====== Material provided

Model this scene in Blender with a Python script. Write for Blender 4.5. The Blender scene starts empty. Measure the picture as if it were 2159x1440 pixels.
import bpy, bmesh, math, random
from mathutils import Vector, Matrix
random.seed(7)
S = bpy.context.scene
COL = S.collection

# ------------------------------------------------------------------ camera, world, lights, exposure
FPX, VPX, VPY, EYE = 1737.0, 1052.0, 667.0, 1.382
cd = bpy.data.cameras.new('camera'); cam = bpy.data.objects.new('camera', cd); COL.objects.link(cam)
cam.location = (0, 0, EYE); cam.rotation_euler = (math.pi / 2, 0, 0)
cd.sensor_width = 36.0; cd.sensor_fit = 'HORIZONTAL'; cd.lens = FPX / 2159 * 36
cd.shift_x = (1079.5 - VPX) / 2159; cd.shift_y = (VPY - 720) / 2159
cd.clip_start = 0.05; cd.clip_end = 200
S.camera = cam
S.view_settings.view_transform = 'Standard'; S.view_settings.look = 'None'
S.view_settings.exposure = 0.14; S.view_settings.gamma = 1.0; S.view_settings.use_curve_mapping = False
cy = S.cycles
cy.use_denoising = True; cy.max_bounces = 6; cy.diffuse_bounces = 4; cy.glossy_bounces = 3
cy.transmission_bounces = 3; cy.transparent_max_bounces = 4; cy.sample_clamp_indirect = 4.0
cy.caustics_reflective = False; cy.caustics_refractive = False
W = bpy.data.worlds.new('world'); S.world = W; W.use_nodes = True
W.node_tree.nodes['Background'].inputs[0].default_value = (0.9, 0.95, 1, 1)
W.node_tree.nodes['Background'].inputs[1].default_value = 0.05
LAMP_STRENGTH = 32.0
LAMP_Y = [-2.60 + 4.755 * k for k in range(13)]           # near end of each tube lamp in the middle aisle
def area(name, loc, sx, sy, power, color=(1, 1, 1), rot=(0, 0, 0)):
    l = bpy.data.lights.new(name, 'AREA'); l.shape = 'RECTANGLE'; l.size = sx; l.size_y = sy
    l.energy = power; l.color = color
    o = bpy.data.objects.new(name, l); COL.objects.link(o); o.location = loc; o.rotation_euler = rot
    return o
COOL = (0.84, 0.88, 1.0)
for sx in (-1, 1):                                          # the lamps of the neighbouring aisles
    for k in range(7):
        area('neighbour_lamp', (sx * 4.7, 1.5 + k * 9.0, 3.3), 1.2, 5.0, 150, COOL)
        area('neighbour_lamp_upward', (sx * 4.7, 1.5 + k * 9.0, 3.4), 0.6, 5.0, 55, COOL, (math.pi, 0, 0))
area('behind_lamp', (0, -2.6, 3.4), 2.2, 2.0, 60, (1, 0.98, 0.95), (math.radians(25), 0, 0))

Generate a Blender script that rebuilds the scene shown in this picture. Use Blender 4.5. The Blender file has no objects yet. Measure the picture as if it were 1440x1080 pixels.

============

• [Problem to solve]:
Copy each line from the records above that includes the string "script".

• [The reply]:
Model this scene in Blender with a Python script. Write for Blender 4.5. The Blender scene starts empty. Measure the picture as if it were 2159x1440 pixels.
Generate a Blender script that rebuilds the scene shown in this picture. Use Blender 4.5. The Blender file has no objects yet. Measure the picture as if it were 1440x1080 pixels.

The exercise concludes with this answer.